WRITTEN REQUEST:
Copy nothing but the text: repeat each entry exactly and drop the images.

━━━ GIVEN DATA ━━━

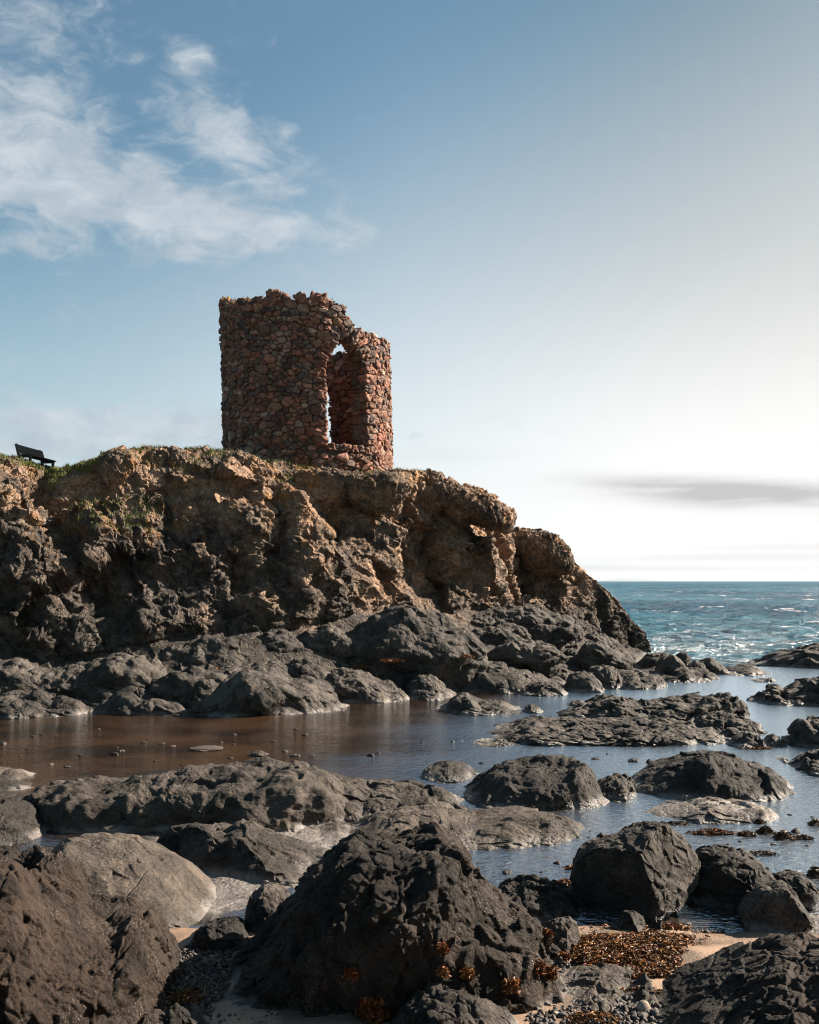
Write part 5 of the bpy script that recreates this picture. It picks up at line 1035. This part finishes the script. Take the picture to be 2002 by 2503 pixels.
# the seaweed bed on the sand: nobody could count it
def build_bed():
    Vs, Fs, Cs, n0 = [], [], [], 0
    for px, py, rx, ry, n in ((1500, 2322, 0.34, 0.34, 9000), (1600, 2312, 0.28, 0.30, 6500), (1430, 2325, 0.18, 0.25, 4000), (1620, 2385, 0.22, 0.05, 900), (1560, 2430, 0.3, 0.05, 500), (1450, 2492, 0.2, 0.08, 500), (455, 2440, 0.09, 0.16, 900)):
        V, F, C = weed_mesh(n, rx, ry, 0.05, ORANGE + [(0.06, 0.025, 0.01), (0.10, 0.05, 0.015), (0.05, 0.03, 0.012)], 0.020, rag=1.0); V = V + ground_at(px, py, 0.05); Vs.append(V); Fs.append(tri_quads(F) + n0); Cs.append(C); n0 += len(V)
    o = struct(obj('seaweed_bed', np.vstack(Vs), np.vstack(Fs), M_WEED, smooth=False), 'stuff'); vcol(o, 'tint', np.vstack(Cs))
build_bed()
# gravel and shell grit in the gaps between the foreground rocks
def build_gravel():
    d, F = ico(2); Vs, Fs, Cs = [], [], []; n = 0
    for px, py, rx, ry, cnt, s0 in ((460, 2400, 0.28, 0.9, 1500, 0.016), (1650, 2262, 0.4, 0.12, 240, 0.014), (1480, 2490, 0.5, 0.18, 420, 0.020), (1540, 2470, 0.2, 0.15, 60, 0.035), (1400, 2400, 0.7, 0.4, 350, 0.010), (600, 2560, 0.8, 0.5, 500, 0.02)):
        c = ground_at(px, py, 0.05)
        for _ in range(cnt):
            a = RNG.uniform(0, 6.28); q = math.sqrt(RNG.random()); s = s0 * RNG.uniform(0.4, 1.0) * (1.6 if RNG.random() < 0.06 else 1)
            x, y = c[0] + rx * q * math.cos(a), c[1] + ry * q * math.sin(a); z = -0.22 + 0.26 * float(sstep(np.array(y), 8.75, 7.7))
            V = d * (1 + 0.3 * RNG.normal(size=(len(d), 1)) * 0.5) * s * RNG.uniform(0.6, 1.2, 3) + (x, y, z + s * 0.3); Vs.append(V); Fs.append(F + n); n += len(d)
            k = RNG.random(); Cs.append(np.tile(np.array((0.05, 0.045, 0.045) if k < 0.68 else (0.11, 0.09, 0.08) if k < 0.93 else (0.24, 0.19, 0.15)) * RNG.uniform(0.6, 1.4), (len(d), 1)))
    o = struct(obj('gravel', np.vstack(Vs), np.vstack(Fs), M_PEB), 'stuff'); vcol(o, 'tint', np.vstack(Cs))
build_gravel()
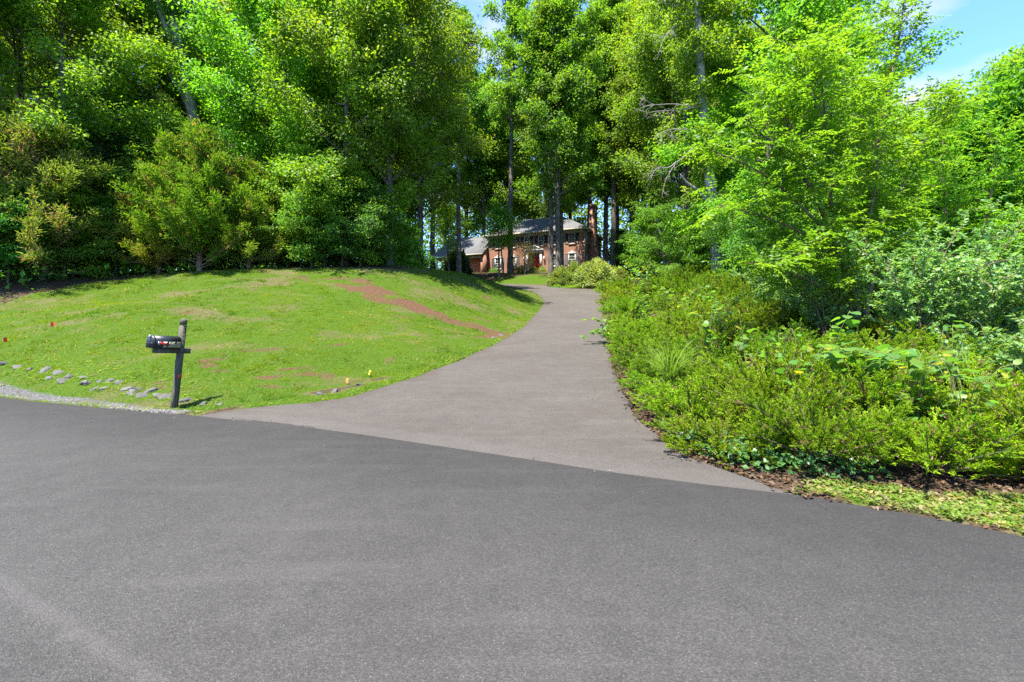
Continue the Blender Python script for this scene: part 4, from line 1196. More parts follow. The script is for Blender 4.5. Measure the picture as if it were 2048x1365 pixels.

━━━

ANSWER TO THE TASK:
Write part 5 of the bpy script that recreates this picture. It picks up at line 1035. This part finishes the script. Take the picture to be 2002 by 2503 pixels.
# the seaweed bed on the sand: nobody could count it
def build_bed():
    Vs, Fs, Cs, n0 = [], [], [], 0
    for px, py, rx, ry, n in ((1500, 2322, 0.34, 0.34, 9000), (1600, 2312, 0.28, 0.30, 6500), (1430, 2325, 0.18, 0.25, 4000), (1620, 2385, 0.22, 0.05, 900), (1560, 2430, 0.3, 0.05, 500), (1450, 2492, 0.2, 0.08, 500), (455, 2440, 0.09, 0.16, 900)):
        V, F, C = weed_mesh(n, rx, ry, 0.05, ORANGE + [(0.06, 0.025, 0.01), (0.10, 0.05, 0.015), (0.05, 0.03, 0.012)], 0.020, rag=1.0); V = V + ground_at(px, py, 0.05); Vs.append(V); Fs.append(tri_quads(F) + n0); Cs.append(C); n0 += len(V)
    o = struct(obj('seaweed_bed', np.vstack(Vs), np.vstack(Fs), M_WEED, smooth=False), 'stuff'); vcol(o, 'tint', np.vstack(Cs))
build_bed()
# gravel and shell grit in the gaps between the foreground rocks
def build_gravel():
    d, F = ico(2); Vs, Fs, Cs = [], [], []; n = 0
    for px, py, rx, ry, cnt, s0 in ((460, 2400, 0.28, 0.9, 1500, 0.016), (1650, 2262, 0.4, 0.12, 240, 0.014), (1480, 2490, 0.5, 0.18, 420, 0.020), (1540, 2470, 0.2, 0.15, 60, 0.035), (1400, 2400, 0.7, 0.4, 350, 0.010), (600, 2560, 0.8, 0.5, 500, 0.02)):
        c = ground_at(px, py, 0.05)
        for _ in range(cnt):
            a = RNG.uniform(0, 6.28); q = math.sqrt(RNG.random()); s = s0 * RNG.uniform(0.4, 1.0) * (1.6 if RNG.random() < 0.06 else 1)
            x, y = c[0] + rx * q * math.cos(a), c[1] + ry * q * math.sin(a); z = -0.22 + 0.26 * float(sstep(np.array(y), 8.75, 7.7))
            V = d * (1 + 0.3 * RNG.normal(size=(len(d), 1)) * 0.5) * s * RNG.uniform(0.6, 1.2, 3) + (x, y, z + s * 0.3); Vs.append(V); Fs.append(F + n); n += len(d)
            k = RNG.random(); Cs.append(np.tile(np.array((0.05, 0.045, 0.045) if k < 0.68 else (0.11, 0.09, 0.08) if k < 0.93 else (0.24, 0.19, 0.15)) * RNG.uniform(0.6, 1.4), (len(d), 1)))
    o = struct(obj('gravel', np.vstack(Vs), np.vstack(Fs), M_PEB), 'stuff'); vcol(o, 'tint', np.vstack(Cs))
build_gravel()
Continue the Blender Python script for this scene: part 4, from line 1196. More parts follow. The script is for Blender 4.5. Measure the picture as if it were 2048x1365 pixels.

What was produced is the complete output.